MINISTERS have turned the screw on Scotland's 32 councils warning that refusal to sign up to a new all-or-nothing package of demands will see individual authorities lose tens of millions of pounds.

Following a call to local authority chief executives, finance secretary John Swinney said failure to agree to both a council tax and teacher numbers freeze as well as new social care plans will see a council's share of the combined cash to deliver the Government policies axed.

In all, £408million has been set aside to pay for maintaining the freeze, the health and social care integration and retaining teacher pupil ratios. Failure to meet any part of the deal would cost a council like Glasgow in excess of £40m or either of the Lanarkshires around £20m on top of the cuts and pressures they already face.

Mr Swinney warned the Government would move to claw back the total money given to a council for all three elements if they signed up to the deal but then failed to deliver on any element.
Councils will also be required to make sure a Living Wage of £8.25-per-hour is paid to all care home staff, even topping up that paid by the private or voluntary sector service providers if salaries fall below the threshold.

The move all but neuters the prospect of any council hiking its council tax in the next 12 months.

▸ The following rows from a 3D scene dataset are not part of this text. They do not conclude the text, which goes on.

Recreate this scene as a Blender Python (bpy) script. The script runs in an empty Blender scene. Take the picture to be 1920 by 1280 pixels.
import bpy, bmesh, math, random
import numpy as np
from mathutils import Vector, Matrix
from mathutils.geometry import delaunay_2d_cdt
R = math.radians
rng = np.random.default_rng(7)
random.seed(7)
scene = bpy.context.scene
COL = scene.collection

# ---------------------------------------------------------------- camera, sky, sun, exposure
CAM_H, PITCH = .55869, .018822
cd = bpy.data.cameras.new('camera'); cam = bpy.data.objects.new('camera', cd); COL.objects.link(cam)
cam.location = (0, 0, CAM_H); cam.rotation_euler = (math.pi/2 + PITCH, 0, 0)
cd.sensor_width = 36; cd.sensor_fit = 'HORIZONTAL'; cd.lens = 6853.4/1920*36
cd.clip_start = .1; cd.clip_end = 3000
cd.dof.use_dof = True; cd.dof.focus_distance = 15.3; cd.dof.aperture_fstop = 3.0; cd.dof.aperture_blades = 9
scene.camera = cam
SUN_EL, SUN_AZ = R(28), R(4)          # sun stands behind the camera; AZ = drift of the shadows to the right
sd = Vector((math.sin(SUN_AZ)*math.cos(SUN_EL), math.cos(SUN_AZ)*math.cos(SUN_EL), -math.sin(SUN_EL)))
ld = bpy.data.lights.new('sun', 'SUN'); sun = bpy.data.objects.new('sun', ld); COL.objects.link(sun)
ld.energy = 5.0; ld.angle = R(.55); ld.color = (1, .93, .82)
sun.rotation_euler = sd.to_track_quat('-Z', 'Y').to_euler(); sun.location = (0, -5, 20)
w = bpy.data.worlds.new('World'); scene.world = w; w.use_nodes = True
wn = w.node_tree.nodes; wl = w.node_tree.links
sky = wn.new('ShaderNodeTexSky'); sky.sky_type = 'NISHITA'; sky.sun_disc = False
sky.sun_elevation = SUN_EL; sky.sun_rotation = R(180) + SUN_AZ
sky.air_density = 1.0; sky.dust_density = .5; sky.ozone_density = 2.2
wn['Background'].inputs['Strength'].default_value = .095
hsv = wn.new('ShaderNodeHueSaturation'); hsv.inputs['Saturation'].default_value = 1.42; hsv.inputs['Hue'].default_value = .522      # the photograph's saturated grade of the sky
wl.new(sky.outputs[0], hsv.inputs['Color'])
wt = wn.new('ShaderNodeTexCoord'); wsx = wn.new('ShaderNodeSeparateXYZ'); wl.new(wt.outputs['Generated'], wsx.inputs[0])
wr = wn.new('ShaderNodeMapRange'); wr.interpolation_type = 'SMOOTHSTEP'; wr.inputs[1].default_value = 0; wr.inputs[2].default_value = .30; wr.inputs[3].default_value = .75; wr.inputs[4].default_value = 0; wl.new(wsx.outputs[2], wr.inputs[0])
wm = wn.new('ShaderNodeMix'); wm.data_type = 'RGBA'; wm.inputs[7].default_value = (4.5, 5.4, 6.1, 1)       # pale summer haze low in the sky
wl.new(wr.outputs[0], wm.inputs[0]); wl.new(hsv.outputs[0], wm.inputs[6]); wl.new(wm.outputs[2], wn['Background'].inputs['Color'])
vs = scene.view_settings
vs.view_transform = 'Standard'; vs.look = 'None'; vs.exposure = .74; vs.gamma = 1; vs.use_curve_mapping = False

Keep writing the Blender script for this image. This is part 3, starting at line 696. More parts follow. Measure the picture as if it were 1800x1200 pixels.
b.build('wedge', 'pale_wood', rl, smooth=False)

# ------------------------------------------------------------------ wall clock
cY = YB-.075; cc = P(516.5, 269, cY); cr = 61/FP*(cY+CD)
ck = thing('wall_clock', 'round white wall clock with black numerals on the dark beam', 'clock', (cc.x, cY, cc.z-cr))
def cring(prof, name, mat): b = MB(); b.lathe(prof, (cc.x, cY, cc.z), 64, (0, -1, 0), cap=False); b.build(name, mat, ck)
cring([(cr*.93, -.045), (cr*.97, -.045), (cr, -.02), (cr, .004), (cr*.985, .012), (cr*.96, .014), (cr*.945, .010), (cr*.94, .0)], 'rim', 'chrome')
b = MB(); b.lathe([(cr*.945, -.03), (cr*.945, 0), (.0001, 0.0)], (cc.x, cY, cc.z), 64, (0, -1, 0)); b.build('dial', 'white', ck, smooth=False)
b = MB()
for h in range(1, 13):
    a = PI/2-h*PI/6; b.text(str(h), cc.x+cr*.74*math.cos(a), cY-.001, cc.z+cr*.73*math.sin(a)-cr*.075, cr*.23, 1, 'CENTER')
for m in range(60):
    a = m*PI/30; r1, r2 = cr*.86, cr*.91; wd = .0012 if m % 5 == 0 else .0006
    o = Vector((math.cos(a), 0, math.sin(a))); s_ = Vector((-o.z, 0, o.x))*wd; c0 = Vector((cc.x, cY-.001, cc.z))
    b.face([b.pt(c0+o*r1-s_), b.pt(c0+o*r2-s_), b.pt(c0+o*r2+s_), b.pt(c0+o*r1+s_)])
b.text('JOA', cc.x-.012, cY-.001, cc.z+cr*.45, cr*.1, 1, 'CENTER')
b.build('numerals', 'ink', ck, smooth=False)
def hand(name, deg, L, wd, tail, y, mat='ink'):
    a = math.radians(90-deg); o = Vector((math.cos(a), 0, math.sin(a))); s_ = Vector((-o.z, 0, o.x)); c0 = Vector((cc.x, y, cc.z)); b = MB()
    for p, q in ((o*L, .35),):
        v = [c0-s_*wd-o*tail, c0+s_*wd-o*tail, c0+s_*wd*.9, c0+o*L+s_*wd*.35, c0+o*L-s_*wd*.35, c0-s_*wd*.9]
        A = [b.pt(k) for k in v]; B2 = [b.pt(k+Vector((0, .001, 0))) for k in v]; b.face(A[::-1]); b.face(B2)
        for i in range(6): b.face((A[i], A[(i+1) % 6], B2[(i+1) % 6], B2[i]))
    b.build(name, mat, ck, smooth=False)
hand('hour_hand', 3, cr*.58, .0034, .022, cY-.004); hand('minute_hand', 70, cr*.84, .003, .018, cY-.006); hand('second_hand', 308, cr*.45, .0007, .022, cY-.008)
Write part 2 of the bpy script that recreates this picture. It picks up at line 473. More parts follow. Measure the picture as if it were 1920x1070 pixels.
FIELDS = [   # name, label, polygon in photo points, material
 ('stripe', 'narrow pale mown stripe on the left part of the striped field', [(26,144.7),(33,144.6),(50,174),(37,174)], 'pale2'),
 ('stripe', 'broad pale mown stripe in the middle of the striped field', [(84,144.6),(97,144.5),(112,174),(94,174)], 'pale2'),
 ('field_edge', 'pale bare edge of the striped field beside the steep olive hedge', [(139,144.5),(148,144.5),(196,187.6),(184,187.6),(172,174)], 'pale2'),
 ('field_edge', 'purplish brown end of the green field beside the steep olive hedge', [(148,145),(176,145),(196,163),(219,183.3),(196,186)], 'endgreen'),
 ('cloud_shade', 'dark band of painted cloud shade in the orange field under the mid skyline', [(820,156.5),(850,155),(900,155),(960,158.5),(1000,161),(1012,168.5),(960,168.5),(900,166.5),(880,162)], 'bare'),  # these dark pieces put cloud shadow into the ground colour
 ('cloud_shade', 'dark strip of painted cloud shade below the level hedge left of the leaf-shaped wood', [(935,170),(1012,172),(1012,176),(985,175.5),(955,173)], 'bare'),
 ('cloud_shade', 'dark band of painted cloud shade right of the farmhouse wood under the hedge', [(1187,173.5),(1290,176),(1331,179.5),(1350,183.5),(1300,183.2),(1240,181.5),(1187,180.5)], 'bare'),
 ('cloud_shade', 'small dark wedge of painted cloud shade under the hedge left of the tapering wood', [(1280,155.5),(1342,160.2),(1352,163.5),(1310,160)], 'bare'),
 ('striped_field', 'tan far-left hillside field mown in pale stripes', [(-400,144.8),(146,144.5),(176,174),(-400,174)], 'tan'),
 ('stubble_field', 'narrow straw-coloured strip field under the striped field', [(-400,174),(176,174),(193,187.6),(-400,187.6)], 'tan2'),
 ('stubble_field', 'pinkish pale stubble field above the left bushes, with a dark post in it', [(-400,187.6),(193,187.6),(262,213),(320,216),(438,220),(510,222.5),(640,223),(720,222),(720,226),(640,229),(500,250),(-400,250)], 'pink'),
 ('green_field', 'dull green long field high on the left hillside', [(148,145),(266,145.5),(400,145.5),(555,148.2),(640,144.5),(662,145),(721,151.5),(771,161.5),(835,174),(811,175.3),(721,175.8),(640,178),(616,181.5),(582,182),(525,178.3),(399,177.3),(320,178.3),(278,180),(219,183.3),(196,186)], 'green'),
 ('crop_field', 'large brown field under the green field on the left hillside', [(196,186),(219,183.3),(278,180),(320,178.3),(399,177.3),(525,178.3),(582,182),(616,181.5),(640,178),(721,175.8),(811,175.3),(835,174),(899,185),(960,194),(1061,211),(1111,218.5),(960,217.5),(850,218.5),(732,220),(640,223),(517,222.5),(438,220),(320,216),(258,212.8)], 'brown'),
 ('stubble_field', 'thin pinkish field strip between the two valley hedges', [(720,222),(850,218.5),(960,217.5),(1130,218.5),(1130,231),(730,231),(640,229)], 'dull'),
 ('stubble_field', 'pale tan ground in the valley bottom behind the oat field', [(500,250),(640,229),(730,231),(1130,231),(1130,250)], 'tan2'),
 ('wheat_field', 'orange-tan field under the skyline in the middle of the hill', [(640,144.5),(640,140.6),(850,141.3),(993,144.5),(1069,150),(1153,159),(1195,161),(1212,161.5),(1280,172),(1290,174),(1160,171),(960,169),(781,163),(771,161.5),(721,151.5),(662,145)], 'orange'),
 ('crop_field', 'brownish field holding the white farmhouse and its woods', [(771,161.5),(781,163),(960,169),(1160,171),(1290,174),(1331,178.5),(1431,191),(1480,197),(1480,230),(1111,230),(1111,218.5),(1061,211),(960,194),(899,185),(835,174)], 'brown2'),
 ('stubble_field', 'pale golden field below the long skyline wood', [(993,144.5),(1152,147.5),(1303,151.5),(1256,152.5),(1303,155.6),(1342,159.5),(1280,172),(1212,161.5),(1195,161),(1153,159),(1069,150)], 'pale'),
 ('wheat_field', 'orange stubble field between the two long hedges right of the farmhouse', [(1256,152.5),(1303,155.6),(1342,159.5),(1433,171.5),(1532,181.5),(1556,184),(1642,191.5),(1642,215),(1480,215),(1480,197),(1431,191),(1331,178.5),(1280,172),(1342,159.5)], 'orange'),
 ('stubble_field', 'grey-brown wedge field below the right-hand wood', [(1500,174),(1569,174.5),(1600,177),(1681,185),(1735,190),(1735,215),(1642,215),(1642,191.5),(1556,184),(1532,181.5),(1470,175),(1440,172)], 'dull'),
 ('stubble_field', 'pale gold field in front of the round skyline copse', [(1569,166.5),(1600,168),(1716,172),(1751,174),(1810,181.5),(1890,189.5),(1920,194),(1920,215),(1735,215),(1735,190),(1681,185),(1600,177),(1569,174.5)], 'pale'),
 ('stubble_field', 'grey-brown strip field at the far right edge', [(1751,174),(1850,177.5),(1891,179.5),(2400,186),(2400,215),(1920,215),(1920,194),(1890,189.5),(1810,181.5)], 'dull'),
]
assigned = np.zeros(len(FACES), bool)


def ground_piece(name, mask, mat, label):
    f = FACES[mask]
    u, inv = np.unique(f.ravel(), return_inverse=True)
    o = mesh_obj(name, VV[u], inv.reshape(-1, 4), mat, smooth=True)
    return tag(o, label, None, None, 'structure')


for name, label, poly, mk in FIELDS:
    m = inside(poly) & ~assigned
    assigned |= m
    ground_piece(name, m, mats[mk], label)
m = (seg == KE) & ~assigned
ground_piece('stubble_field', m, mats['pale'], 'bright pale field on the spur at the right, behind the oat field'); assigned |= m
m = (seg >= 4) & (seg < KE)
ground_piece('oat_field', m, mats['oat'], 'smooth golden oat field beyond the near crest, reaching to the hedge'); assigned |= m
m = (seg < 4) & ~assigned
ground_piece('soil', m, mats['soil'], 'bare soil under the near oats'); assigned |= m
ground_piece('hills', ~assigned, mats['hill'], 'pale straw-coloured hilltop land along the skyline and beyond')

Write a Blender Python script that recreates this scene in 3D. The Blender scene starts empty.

The body representing the majority of Scotland's councils said Mr Swinney had hit local government with a "draconian sanction".

David O'Neill, leader of Cosla, said: "Make no mistake this is not a matter of choice for councils and this may be perceived as victory for Mr Swinney but it is certainly not a victory for communities or democracy.”

In his letter to the Cosla leader, Mr Swinney said: "Any council that does not sign up to the complete package will not receive their share of theIntegration Funding (£250m), support for teachers (£88m) and the council tax freeze support (£70m). Should that be the case, steps will be taken to recover the latter two elements that have been distributed from the individual council’s allocations in the local government finance settlement in-year.

"If in the event, however, a council that does sign up then does not deliver any of the remaining specific commitments on council tax freeze, social care spend, including delivery of the £8.25 per hour Living Wage or national teacher targets then the Scottish Government reserves its position to take action to remove access to or recover that element of the additional funding support earmarked to deliver each of the remaining specific measures."